Dean Blunt nous prévient gentiment que va y avoir le changement de cap "Forever" avec le court "Heavy" par sa cascade répétitive de synthés et ses boites à rythme typique 80's mais le salopard laisse encore planer le doute indie-pop le temps d'un "Molly & Aquifina" somptueux.
A partir donc de "Forever" et de "X" (encore une preuve de sa passion pour Badalamenti) nous quittons les structures carrées de la pop ou du folk pour l' expérimentation dub, noisy et jazzy accompagnée d' un énorme travail d' altération de la source sonore. Il fait comme toujours preuve d'une farouche et courageuse volonté à construire avec l' étrange comme matériau de base.
D' ailleurs en parlant de source sonore l'un des mystère du charme de la musique de Blunt vient du fait que l'on sait jamais trop vraiment si il s' agit d' échantillons piqués chez d' autres ou de l' authentique création musicale.
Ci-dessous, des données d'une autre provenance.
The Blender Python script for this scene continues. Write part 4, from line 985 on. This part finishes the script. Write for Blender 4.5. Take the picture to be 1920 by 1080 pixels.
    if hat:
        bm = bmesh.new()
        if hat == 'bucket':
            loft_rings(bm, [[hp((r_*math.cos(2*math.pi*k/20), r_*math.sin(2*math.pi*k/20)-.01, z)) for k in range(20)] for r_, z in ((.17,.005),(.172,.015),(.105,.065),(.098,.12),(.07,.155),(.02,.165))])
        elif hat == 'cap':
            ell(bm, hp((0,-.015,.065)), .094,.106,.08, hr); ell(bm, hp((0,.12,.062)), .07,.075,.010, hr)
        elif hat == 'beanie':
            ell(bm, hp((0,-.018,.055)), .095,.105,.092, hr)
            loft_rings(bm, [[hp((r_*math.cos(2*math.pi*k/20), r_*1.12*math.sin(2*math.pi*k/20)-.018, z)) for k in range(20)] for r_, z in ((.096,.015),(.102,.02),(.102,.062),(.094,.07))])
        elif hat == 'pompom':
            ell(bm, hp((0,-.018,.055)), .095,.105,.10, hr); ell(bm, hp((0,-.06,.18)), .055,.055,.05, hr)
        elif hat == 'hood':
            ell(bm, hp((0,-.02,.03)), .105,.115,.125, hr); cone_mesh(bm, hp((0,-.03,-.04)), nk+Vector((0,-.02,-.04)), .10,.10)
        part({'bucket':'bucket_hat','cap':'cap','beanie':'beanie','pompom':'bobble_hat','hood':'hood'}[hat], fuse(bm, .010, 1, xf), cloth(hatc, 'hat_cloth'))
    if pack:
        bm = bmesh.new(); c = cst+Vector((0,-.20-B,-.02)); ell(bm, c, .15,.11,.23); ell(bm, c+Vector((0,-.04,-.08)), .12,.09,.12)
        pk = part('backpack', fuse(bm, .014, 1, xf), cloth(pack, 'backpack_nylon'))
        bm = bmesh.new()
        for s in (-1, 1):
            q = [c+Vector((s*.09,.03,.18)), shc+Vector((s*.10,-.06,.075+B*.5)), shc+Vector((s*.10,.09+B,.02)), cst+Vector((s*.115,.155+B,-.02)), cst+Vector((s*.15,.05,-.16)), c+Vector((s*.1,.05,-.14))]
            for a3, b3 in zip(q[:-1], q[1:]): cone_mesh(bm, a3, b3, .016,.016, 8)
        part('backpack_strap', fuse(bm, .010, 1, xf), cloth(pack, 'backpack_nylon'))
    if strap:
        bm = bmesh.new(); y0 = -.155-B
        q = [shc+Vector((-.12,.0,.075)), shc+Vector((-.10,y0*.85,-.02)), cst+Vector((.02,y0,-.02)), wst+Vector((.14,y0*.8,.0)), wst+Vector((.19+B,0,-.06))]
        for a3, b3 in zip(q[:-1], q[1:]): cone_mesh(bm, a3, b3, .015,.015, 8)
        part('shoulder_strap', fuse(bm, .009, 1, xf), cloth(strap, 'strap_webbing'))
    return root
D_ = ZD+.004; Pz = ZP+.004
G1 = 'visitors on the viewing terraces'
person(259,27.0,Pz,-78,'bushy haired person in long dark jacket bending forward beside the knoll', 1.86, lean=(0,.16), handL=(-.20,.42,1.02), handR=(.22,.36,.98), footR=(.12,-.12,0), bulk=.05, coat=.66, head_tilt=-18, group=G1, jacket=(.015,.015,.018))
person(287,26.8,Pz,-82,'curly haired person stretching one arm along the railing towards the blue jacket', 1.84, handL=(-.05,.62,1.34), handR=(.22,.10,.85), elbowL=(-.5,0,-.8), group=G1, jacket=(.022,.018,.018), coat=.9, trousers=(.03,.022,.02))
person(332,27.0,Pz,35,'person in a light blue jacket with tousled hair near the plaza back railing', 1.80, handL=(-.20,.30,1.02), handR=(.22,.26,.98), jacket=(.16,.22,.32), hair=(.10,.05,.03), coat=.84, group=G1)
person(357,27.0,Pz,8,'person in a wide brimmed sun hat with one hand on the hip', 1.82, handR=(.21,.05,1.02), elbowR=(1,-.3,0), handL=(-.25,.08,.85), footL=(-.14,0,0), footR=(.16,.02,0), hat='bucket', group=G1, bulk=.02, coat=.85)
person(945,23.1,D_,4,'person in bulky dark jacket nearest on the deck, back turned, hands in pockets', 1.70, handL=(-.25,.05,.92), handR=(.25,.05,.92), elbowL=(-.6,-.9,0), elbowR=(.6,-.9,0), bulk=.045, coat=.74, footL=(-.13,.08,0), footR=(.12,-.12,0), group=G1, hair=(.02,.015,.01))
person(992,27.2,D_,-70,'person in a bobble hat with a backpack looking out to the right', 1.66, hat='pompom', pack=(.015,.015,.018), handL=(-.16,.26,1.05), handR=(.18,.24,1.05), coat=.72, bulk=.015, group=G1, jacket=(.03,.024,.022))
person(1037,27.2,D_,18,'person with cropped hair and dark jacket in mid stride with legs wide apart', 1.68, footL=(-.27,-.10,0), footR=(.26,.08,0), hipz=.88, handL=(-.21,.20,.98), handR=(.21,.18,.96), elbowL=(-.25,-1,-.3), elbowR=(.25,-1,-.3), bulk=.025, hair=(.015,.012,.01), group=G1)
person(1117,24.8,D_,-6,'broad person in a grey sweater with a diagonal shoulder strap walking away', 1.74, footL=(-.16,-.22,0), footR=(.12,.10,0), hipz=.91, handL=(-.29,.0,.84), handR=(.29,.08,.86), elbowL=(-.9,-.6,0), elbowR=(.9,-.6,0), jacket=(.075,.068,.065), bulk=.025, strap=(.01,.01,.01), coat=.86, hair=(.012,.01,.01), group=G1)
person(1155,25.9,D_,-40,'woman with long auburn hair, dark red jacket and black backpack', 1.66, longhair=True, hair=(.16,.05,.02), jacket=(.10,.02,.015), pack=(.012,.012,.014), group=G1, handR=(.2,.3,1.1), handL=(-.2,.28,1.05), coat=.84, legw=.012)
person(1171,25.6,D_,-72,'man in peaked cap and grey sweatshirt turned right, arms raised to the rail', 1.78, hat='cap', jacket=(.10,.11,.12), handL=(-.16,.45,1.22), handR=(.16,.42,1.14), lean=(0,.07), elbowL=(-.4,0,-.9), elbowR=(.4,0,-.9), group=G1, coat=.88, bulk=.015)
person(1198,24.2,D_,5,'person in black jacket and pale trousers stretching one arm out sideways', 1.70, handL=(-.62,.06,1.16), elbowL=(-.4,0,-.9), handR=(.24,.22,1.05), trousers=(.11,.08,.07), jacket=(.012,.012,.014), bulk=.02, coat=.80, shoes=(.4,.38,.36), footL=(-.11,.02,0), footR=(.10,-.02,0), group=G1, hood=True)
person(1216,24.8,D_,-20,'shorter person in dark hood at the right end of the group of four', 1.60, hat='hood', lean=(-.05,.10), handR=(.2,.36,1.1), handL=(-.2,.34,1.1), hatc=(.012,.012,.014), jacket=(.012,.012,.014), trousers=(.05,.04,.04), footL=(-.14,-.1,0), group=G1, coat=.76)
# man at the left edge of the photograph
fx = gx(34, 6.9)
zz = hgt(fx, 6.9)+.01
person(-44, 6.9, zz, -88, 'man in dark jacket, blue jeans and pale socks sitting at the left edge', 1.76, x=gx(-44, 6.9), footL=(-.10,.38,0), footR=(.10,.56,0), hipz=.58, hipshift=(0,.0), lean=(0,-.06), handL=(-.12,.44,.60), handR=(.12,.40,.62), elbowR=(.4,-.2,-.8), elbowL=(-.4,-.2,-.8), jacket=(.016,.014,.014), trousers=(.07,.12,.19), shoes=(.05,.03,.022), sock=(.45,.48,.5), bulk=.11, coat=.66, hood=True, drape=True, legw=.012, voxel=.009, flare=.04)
"Black Métal" est aussi teinté de dichotomie dans ses humeurs et ce que Blunt nous offre de sa personnalité. Tour à tour triste et optimiste, simple et arrogant, arty et terre à terre, résigné et combatif. Bref, le mystère Dean Blunt n' est pas prêt d' être levé au terme de ce grand disque mais comme au début de cette chronique subsistera une seule certitude après l' écoute du disque. Ce type est un pure génie artistique et vient de nous offrir l'un des plus beaux disques de 2014.